Records for this exercise |
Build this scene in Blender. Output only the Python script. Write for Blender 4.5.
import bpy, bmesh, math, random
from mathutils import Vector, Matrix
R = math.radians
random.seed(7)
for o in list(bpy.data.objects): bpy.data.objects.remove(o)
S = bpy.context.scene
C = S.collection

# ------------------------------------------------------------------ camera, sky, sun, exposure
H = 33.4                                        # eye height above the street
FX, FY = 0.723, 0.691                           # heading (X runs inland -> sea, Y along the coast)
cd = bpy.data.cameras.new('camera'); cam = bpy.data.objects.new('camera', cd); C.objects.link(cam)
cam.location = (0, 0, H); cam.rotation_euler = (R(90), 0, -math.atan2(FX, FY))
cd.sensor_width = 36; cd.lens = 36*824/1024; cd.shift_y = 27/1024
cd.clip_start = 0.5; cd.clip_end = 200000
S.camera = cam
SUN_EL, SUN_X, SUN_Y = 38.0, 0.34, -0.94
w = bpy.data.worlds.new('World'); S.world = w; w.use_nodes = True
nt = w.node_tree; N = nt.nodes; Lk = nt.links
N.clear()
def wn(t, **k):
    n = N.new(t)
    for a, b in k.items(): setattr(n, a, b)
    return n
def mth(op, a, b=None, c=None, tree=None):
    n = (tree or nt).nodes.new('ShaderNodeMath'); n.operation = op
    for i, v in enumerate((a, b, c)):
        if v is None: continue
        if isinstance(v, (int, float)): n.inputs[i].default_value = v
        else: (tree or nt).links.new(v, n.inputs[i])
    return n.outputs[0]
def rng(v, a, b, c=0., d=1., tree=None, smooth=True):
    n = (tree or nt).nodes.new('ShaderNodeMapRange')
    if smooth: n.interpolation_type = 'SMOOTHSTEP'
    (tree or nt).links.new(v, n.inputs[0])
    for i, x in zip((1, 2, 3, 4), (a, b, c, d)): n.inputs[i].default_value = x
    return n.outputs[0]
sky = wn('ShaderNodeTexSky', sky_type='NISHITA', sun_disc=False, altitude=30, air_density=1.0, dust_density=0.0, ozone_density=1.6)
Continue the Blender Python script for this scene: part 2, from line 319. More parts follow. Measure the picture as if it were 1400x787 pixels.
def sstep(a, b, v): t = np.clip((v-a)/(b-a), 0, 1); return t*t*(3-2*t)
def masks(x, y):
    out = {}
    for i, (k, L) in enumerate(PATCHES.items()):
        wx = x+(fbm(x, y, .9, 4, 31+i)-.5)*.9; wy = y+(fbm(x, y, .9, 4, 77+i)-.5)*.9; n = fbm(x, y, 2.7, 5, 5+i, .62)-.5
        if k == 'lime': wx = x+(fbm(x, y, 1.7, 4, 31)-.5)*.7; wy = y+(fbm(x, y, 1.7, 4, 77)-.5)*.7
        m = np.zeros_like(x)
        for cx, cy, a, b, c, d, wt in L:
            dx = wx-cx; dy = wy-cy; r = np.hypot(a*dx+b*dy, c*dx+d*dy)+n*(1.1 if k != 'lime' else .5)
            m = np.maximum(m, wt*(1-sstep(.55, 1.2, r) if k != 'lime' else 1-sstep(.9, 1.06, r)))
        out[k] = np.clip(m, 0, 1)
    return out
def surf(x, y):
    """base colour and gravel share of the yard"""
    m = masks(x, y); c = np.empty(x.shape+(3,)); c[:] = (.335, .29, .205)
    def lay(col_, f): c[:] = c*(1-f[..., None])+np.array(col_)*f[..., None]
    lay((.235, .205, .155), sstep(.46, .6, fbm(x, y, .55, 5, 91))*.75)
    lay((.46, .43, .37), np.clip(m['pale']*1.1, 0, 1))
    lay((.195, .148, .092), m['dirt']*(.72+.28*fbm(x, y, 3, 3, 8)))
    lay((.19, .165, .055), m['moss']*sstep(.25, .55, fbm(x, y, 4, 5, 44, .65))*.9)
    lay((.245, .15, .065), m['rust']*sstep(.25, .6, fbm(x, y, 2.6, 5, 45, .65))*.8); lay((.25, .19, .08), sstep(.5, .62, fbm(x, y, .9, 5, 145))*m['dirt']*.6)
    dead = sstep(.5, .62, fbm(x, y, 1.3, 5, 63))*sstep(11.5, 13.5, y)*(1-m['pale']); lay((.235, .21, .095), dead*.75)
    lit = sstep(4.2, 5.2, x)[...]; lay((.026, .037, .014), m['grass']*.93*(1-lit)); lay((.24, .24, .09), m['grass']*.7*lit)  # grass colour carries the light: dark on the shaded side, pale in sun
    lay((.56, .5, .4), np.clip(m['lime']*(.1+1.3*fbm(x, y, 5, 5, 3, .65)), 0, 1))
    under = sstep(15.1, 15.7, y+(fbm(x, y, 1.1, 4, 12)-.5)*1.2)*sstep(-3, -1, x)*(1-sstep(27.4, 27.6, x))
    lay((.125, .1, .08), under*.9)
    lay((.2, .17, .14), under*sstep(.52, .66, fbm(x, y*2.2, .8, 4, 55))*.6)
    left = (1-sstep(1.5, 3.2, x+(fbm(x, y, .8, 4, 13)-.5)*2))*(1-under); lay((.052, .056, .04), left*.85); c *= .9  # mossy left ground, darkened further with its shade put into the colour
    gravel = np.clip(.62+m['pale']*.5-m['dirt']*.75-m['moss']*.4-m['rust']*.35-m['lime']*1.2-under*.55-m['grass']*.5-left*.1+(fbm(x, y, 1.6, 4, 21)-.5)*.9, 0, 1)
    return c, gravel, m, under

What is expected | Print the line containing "left*.85); c *= .9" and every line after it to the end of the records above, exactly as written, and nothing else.

Task result |
    left = (1-sstep(1.5, 3.2, x+(fbm(x, y, .8, 4, 13)-.5)*2))*(1-under); lay((.052, .056, .04), left*.85); c *= .9  # mossy left ground, darkened further with its shade put into the colour
    gravel = np.clip(.62+m['pale']*.5-m['dirt']*.75-m['moss']*.4-m['rust']*.35-m['lime']*1.2-under*.55-m['grass']*.5-left*.1+(fbm(x, y, 1.6, 4, 21)-.5)*.9, 0, 1)
    return c, gravel, m, under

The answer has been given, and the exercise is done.